◆ **Problem**:
Below are entries. Copy exactly the lines running from the line that holds "Model this scene" to the line that holds "sc.cycles.use_adaptive_sampling = True;", with both ends included.

◆ **Data entries**:
☆ ☆ ☆ ☆ ☆ ☆ ☆

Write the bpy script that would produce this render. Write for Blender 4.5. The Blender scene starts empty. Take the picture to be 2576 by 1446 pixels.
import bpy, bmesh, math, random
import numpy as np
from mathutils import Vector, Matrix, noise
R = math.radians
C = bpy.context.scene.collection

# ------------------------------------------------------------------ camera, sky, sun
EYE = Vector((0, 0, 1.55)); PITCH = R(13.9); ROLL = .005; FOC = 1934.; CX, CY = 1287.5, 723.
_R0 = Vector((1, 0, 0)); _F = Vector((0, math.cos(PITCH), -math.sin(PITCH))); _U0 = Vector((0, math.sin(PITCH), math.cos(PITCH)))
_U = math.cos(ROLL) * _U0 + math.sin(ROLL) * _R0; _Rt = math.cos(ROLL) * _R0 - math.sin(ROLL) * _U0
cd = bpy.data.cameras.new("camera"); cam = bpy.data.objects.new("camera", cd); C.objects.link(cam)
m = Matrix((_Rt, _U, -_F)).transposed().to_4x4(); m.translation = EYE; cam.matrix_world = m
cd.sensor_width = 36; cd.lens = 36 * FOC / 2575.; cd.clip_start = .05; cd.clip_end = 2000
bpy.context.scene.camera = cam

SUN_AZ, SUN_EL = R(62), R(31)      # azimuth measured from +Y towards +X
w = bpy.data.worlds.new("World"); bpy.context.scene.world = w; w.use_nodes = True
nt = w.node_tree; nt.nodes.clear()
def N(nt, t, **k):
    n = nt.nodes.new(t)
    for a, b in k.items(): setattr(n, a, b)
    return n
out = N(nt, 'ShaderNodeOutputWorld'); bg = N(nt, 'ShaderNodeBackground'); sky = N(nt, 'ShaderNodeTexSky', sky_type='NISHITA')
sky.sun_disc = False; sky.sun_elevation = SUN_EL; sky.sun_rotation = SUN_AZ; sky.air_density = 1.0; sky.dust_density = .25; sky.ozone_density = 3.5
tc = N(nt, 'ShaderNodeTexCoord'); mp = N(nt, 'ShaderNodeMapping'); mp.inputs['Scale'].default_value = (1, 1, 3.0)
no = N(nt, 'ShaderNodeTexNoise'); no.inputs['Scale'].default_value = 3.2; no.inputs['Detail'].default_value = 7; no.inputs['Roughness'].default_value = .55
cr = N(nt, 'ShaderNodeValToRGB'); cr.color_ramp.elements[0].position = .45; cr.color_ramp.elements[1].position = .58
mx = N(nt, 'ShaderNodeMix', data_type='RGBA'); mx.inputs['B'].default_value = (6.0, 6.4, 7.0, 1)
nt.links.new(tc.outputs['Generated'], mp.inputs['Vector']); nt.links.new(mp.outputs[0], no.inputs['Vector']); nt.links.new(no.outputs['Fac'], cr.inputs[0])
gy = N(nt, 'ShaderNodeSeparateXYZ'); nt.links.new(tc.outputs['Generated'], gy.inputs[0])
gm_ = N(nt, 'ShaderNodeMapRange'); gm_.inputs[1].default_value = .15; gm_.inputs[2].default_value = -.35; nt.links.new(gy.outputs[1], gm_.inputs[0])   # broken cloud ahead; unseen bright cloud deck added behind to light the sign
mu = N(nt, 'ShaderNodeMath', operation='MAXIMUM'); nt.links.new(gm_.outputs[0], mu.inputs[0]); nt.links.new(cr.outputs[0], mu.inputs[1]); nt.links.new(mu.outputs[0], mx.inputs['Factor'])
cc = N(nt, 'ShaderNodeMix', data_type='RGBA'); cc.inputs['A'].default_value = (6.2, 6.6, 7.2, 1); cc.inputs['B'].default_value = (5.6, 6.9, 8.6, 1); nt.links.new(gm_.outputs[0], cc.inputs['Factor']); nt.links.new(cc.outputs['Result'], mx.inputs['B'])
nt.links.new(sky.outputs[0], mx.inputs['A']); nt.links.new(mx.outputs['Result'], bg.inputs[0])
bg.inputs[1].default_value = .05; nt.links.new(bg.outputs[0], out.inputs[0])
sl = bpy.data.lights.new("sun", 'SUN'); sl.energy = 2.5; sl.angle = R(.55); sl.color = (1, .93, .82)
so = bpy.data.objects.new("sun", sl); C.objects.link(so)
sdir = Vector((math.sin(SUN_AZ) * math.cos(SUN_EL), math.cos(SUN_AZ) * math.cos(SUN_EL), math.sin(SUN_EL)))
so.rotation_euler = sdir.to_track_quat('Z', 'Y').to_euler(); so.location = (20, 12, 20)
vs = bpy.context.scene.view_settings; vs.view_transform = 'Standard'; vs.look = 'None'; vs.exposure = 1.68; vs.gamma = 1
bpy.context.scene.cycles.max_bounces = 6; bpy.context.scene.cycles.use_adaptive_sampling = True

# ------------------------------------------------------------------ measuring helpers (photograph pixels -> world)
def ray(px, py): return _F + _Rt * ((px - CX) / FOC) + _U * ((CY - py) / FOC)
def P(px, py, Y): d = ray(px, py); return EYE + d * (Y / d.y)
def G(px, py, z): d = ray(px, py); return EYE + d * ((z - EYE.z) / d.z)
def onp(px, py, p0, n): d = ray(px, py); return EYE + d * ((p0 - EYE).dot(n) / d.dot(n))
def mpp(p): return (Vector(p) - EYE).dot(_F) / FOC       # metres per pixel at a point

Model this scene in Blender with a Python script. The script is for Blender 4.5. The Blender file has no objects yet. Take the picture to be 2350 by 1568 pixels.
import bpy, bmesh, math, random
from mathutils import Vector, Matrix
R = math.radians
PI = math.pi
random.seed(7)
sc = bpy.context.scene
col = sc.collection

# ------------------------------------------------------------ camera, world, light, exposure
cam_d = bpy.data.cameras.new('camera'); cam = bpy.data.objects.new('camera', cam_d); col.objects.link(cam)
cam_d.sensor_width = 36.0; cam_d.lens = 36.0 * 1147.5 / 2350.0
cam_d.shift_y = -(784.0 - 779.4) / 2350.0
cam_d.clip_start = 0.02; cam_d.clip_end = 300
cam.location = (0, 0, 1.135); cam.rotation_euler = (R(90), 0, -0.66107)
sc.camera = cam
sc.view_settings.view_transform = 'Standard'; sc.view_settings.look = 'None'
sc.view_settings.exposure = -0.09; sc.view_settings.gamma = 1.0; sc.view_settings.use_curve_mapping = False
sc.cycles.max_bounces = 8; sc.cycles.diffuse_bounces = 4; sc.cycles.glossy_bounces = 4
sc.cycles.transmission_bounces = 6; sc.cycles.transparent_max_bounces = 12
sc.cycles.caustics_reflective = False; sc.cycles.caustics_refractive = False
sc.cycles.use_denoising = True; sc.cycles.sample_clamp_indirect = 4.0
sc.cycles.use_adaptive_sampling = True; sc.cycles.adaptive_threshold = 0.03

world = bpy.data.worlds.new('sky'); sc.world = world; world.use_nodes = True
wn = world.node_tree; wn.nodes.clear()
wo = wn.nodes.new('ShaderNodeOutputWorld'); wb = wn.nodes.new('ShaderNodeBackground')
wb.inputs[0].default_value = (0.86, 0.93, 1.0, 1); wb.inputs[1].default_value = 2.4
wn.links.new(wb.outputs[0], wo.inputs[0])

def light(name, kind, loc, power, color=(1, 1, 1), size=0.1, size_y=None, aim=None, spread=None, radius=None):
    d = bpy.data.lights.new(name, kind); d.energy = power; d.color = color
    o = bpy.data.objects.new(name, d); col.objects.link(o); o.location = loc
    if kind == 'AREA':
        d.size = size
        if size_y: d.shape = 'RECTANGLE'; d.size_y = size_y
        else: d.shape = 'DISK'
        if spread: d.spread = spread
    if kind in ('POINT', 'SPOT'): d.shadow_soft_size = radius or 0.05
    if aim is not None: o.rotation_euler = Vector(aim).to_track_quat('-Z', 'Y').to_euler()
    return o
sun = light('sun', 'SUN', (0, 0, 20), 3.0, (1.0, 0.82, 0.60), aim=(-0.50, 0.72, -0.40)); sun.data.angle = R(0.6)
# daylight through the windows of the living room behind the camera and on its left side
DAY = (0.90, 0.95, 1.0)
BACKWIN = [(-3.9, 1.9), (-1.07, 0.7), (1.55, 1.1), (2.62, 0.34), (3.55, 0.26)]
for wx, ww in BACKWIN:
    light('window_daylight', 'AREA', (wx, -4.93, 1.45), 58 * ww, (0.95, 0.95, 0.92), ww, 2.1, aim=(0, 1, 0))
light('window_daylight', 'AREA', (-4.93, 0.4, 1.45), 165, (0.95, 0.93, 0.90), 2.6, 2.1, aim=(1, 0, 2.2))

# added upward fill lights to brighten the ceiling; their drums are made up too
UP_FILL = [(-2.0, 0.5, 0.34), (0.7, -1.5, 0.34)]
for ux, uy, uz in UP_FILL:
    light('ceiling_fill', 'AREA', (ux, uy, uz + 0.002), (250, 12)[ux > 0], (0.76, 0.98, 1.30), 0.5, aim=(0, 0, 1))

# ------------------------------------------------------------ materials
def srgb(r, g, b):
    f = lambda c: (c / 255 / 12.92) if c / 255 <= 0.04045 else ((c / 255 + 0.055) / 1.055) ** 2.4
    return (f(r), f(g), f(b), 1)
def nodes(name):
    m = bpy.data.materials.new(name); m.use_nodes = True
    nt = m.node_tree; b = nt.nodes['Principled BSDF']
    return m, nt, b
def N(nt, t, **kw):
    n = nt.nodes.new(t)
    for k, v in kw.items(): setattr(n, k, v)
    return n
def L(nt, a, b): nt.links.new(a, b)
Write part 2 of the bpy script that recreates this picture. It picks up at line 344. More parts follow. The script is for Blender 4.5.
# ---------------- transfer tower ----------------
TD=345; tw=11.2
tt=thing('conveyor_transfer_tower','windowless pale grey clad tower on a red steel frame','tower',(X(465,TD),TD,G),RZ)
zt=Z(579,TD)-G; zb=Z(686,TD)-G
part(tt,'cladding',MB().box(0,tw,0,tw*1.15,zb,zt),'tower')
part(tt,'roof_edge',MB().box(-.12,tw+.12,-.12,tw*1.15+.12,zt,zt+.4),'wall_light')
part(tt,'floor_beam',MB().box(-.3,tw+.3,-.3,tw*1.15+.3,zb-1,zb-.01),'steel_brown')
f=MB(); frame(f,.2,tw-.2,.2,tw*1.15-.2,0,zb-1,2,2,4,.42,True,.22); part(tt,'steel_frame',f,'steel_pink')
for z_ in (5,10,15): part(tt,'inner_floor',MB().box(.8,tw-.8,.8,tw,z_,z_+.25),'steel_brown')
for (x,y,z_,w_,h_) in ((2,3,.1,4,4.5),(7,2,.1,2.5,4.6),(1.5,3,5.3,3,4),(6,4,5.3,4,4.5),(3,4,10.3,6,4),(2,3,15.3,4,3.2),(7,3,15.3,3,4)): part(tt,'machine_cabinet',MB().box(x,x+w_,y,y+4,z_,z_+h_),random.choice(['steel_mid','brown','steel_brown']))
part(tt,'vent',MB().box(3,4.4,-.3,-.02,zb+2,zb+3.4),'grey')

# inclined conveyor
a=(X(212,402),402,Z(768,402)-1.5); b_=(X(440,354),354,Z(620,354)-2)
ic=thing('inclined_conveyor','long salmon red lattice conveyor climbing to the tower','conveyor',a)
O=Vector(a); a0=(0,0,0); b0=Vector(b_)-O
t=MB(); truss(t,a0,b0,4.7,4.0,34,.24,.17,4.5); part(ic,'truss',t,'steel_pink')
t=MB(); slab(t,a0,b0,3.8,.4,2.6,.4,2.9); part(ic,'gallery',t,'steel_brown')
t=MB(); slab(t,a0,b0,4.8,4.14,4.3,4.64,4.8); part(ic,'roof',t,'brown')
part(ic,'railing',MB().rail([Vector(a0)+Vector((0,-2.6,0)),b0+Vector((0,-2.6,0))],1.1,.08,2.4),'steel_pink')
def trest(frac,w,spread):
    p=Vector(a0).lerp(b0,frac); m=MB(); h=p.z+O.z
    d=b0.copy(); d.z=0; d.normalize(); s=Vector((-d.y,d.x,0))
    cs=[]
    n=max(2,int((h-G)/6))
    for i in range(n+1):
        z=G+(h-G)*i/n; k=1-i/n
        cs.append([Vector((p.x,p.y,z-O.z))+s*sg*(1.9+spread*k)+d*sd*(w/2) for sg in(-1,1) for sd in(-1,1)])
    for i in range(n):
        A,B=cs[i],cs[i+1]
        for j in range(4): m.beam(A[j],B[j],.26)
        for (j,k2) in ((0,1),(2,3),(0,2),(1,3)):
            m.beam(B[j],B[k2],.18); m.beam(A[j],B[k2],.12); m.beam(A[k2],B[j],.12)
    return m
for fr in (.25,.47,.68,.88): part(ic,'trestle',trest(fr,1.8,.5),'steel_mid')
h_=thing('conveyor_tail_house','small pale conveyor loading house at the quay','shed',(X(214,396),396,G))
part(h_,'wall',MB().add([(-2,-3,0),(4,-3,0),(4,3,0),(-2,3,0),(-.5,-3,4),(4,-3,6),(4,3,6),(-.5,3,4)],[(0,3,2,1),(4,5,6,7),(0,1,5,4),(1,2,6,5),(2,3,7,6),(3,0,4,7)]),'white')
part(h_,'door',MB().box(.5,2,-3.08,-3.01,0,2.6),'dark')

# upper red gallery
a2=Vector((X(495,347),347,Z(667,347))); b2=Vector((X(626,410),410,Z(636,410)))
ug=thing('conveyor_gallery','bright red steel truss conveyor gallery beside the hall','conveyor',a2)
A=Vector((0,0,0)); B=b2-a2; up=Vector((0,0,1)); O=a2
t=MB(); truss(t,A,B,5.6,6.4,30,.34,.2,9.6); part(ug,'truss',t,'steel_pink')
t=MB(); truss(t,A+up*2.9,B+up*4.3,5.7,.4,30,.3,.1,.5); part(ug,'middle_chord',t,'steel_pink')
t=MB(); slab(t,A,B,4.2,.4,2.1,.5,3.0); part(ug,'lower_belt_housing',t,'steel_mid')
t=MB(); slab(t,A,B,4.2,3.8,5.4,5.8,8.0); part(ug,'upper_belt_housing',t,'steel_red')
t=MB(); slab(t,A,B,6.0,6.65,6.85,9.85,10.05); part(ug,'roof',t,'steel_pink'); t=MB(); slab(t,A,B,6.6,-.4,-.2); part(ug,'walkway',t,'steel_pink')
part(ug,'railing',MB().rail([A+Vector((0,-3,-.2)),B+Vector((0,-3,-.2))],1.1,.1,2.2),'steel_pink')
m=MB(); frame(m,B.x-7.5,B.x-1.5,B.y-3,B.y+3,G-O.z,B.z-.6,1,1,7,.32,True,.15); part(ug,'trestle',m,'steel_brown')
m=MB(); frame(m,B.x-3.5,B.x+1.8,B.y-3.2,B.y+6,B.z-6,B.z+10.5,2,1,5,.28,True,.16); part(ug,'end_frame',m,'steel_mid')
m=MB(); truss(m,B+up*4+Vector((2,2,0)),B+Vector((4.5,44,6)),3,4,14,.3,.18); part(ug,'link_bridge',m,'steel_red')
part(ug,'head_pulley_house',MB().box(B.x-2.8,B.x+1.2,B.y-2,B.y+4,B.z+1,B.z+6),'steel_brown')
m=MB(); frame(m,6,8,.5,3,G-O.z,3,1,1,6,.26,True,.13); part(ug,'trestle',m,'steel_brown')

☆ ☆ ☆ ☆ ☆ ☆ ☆

◆ **The solution**:
Model this scene in Blender with a Python script. The script is for Blender 4.5. The Blender file has no objects yet. Take the picture to be 2350 by 1568 pixels.
import bpy, bmesh, math, random
from mathutils import Vector, Matrix
R = math.radians
PI = math.pi
random.seed(7)
sc = bpy.context.scene
col = sc.collection

# ------------------------------------------------------------ camera, world, light, exposure
cam_d = bpy.data.cameras.new('camera'); cam = bpy.data.objects.new('camera', cam_d); col.objects.link(cam)
cam_d.sensor_width = 36.0; cam_d.lens = 36.0 * 1147.5 / 2350.0
cam_d.shift_y = -(784.0 - 779.4) / 2350.0
cam_d.clip_start = 0.02; cam_d.clip_end = 300
cam.location = (0, 0, 1.135); cam.rotation_euler = (R(90), 0, -0.66107)
sc.camera = cam
sc.view_settings.view_transform = 'Standard'; sc.view_settings.look = 'None'
sc.view_settings.exposure = -0.09; sc.view_settings.gamma = 1.0; sc.view_settings.use_curve_mapping = False
sc.cycles.max_bounces = 8; sc.cycles.diffuse_bounces = 4; sc.cycles.glossy_bounces = 4
sc.cycles.transmission_bounces = 6; sc.cycles.transparent_max_bounces = 12
sc.cycles.caustics_reflective = False; sc.cycles.caustics_refractive = False
sc.cycles.use_denoising = True; sc.cycles.sample_clamp_indirect = 4.0
sc.cycles.use_adaptive_sampling = True; sc.cycles.adaptive_threshold = 0.03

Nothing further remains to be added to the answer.